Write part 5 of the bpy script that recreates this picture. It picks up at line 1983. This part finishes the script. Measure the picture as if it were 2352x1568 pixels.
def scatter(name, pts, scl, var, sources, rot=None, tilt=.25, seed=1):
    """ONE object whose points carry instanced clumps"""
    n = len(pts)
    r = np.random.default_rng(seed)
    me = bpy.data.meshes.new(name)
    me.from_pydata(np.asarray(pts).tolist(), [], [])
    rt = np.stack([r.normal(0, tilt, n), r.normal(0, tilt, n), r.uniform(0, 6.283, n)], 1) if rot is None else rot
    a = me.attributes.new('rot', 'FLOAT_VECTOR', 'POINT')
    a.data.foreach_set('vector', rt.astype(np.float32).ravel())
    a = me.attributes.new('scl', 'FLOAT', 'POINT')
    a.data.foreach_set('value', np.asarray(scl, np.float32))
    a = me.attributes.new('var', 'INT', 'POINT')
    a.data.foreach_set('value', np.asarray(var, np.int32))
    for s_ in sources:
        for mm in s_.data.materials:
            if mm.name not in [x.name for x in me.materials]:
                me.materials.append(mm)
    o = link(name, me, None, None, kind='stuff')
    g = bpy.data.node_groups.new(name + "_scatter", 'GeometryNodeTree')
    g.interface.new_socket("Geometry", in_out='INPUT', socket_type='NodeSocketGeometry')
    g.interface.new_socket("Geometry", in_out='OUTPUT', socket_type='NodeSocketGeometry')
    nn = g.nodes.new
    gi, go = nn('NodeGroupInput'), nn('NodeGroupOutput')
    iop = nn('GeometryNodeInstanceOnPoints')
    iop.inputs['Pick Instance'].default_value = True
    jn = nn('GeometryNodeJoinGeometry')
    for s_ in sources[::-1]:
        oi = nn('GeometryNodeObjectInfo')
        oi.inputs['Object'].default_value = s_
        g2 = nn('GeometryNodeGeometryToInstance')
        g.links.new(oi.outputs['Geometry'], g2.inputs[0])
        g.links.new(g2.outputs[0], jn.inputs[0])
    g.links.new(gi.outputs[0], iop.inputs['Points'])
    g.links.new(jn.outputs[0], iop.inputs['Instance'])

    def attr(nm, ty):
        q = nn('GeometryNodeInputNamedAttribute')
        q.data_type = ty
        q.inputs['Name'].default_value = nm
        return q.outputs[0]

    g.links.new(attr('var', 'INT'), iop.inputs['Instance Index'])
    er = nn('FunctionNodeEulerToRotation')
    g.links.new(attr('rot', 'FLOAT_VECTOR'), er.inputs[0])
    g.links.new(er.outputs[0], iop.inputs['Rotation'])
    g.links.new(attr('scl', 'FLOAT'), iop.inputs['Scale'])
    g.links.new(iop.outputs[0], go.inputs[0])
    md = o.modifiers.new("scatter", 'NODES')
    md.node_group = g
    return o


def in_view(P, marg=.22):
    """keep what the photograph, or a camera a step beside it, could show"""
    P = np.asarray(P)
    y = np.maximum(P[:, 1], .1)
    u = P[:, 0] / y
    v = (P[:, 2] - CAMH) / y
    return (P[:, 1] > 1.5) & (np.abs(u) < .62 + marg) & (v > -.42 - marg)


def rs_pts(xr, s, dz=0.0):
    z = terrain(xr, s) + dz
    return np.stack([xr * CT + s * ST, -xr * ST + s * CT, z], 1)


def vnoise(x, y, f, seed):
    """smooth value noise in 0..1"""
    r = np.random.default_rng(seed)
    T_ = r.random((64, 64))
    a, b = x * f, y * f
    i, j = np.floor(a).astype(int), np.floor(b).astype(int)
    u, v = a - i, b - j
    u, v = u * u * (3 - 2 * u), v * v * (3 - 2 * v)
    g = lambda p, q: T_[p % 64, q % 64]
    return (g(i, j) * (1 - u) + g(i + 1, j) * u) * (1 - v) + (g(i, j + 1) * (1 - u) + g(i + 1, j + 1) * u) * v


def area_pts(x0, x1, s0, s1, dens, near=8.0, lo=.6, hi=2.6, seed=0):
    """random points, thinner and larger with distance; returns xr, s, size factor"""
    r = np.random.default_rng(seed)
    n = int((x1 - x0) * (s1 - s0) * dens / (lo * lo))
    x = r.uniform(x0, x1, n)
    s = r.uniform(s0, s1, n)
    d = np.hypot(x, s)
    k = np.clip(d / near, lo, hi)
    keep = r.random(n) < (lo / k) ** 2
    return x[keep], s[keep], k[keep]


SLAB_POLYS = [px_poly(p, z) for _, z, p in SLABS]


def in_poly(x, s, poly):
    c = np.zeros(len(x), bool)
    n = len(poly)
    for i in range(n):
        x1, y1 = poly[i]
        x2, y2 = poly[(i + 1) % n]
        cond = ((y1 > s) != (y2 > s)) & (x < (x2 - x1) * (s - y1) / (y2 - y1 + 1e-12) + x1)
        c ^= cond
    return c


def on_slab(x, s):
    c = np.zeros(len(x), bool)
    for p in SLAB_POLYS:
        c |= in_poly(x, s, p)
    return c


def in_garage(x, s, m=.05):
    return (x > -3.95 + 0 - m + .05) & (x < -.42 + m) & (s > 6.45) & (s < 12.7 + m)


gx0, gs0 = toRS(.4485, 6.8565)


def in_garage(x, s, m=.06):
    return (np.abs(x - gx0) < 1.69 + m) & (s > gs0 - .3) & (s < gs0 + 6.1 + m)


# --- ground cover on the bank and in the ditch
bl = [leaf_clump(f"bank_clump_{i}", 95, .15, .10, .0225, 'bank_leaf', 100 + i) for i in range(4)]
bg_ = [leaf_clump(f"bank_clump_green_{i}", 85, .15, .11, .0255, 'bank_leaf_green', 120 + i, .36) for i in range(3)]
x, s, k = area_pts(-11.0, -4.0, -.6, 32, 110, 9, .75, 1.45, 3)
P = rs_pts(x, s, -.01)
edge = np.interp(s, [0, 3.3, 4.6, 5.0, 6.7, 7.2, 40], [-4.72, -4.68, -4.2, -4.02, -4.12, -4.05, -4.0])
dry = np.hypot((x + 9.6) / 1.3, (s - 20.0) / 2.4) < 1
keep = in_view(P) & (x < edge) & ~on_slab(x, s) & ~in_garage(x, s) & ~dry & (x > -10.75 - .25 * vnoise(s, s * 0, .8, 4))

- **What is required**
Repeat every line of the data, exactly and in full.

- **Answer to this problem**
Write part 5 of the bpy script that recreates this picture. It picks up at line 1983. This part finishes the script. Measure the picture as if it were 2352x1568 pixels.
def scatter(name, pts, scl, var, sources, rot=None, tilt=.25, seed=1):
    """ONE object whose points carry instanced clumps"""
    n = len(pts)
    r = np.random.default_rng(seed)
    me = bpy.data.meshes.new(name)
    me.from_pydata(np.asarray(pts).tolist(), [], [])
    rt = np.stack([r.normal(0, tilt, n), r.normal(0, tilt, n), r.uniform(0, 6.283, n)], 1) if rot is None else rot
    a = me.attributes.new('rot', 'FLOAT_VECTOR', 'POINT')
    a.data.foreach_set('vector', rt.astype(np.float32).ravel())
    a = me.attributes.new('scl', 'FLOAT', 'POINT')
    a.data.foreach_set('value', np.asarray(scl, np.float32))
    a = me.attributes.new('var', 'INT', 'POINT')
    a.data.foreach_set('value', np.asarray(var, np.int32))
    for s_ in sources:
        for mm in s_.data.materials:
            if mm.name not in [x.name for x in me.materials]:
                me.materials.append(mm)
    o = link(name, me, None, None, kind='stuff')
    g = bpy.data.node_groups.new(name + "_scatter", 'GeometryNodeTree')
    g.interface.new_socket("Geometry", in_out='INPUT', socket_type='NodeSocketGeometry')
    g.interface.new_socket("Geometry", in_out='OUTPUT', socket_type='NodeSocketGeometry')
    nn = g.nodes.new
    gi, go = nn('NodeGroupInput'), nn('NodeGroupOutput')
    iop = nn('GeometryNodeInstanceOnPoints')
    iop.inputs['Pick Instance'].default_value = True
    jn = nn('GeometryNodeJoinGeometry')
    for s_ in sources[::-1]:
        oi = nn('GeometryNodeObjectInfo')
        oi.inputs['Object'].default_value = s_
        g2 = nn('GeometryNodeGeometryToInstance')
        g.links.new(oi.outputs['Geometry'], g2.inputs[0])
        g.links.new(g2.outputs[0], jn.inputs[0])
    g.links.new(gi.outputs[0], iop.inputs['Points'])
    g.links.new(jn.outputs[0], iop.inputs['Instance'])

    def attr(nm, ty):
        q = nn('GeometryNodeInputNamedAttribute')
        q.data_type = ty
        q.inputs['Name'].default_value = nm
        return q.outputs[0]

    g.links.new(attr('var', 'INT'), iop.inputs['Instance Index'])
    er = nn('FunctionNodeEulerToRotation')
    g.links.new(attr('rot', 'FLOAT_VECTOR'), er.inputs[0])
    g.links.new(er.outputs[0], iop.inputs['Rotation'])
    g.links.new(attr('scl', 'FLOAT'), iop.inputs['Scale'])
    g.links.new(iop.outputs[0], go.inputs[0])
    md = o.modifiers.new("scatter", 'NODES')
    md.node_group = g
    return o


def in_view(P, marg=.22):
    """keep what the photograph, or a camera a step beside it, could show"""
    P = np.asarray(P)
    y = np.maximum(P[:, 1], .1)
    u = P[:, 0] / y
    v = (P[:, 2] - CAMH) / y
    return (P[:, 1] > 1.5) & (np.abs(u) < .62 + marg) & (v > -.42 - marg)


def rs_pts(xr, s, dz=0.0):
    z = terrain(xr, s) + dz
    return np.stack([xr * CT + s * ST, -xr * ST + s * CT, z], 1)


def vnoise(x, y, f, seed):
    """smooth value noise in 0..1"""
    r = np.random.default_rng(seed)
    T_ = r.random((64, 64))
    a, b = x * f, y * f
    i, j = np.floor(a).astype(int), np.floor(b).astype(int)
    u, v = a - i, b - j
    u, v = u * u * (3 - 2 * u), v * v * (3 - 2 * v)
    g = lambda p, q: T_[p % 64, q % 64]
    return (g(i, j) * (1 - u) + g(i + 1, j) * u) * (1 - v) + (g(i, j + 1) * (1 - u) + g(i + 1, j + 1) * u) * v


def area_pts(x0, x1, s0, s1, dens, near=8.0, lo=.6, hi=2.6, seed=0):
    """random points, thinner and larger with distance; returns xr, s, size factor"""
    r = np.random.default_rng(seed)
    n = int((x1 - x0) * (s1 - s0) * dens / (lo * lo))
    x = r.uniform(x0, x1, n)
    s = r.uniform(s0, s1, n)
    d = np.hypot(x, s)
    k = np.clip(d / near, lo, hi)
    keep = r.random(n) < (lo / k) ** 2
    return x[keep], s[keep], k[keep]


SLAB_POLYS = [px_poly(p, z) for _, z, p in SLABS]


def in_poly(x, s, poly):
    c = np.zeros(len(x), bool)
    n = len(poly)
    for i in range(n):
        x1, y1 = poly[i]
        x2, y2 = poly[(i + 1) % n]
        cond = ((y1 > s) != (y2 > s)) & (x < (x2 - x1) * (s - y1) / (y2 - y1 + 1e-12) + x1)
        c ^= cond
    return c


def on_slab(x, s):
    c = np.zeros(len(x), bool)
    for p in SLAB_POLYS:
        c |= in_poly(x, s, p)
    return c


def in_garage(x, s, m=.05):
    return (x > -3.95 + 0 - m + .05) & (x < -.42 + m) & (s > 6.45) & (s < 12.7 + m)


gx0, gs0 = toRS(.4485, 6.8565)


def in_garage(x, s, m=.06):
    return (np.abs(x - gx0) < 1.69 + m) & (s > gs0 - .3) & (s < gs0 + 6.1 + m)


# --- ground cover on the bank and in the ditch
bl = [leaf_clump(f"bank_clump_{i}", 95, .15, .10, .0225, 'bank_leaf', 100 + i) for i in range(4)]
bg_ = [leaf_clump(f"bank_clump_green_{i}", 85, .15, .11, .0255, 'bank_leaf_green', 120 + i, .36) for i in range(3)]
x, s, k = area_pts(-11.0, -4.0, -.6, 32, 110, 9, .75, 1.45, 3)
P = rs_pts(x, s, -.01)
edge = np.interp(s, [0, 3.3, 4.6, 5.0, 6.7, 7.2, 40], [-4.72, -4.68, -4.2, -4.02, -4.12, -4.05, -4.0])
dry = np.hypot((x + 9.6) / 1.3, (s - 20.0) / 2.4) < 1
keep = in_view(P) & (x < edge) & ~on_slab(x, s) & ~in_garage(x, s) & ~dry & (x > -10.75 - .25 * vnoise(s, s * 0, .8, 4))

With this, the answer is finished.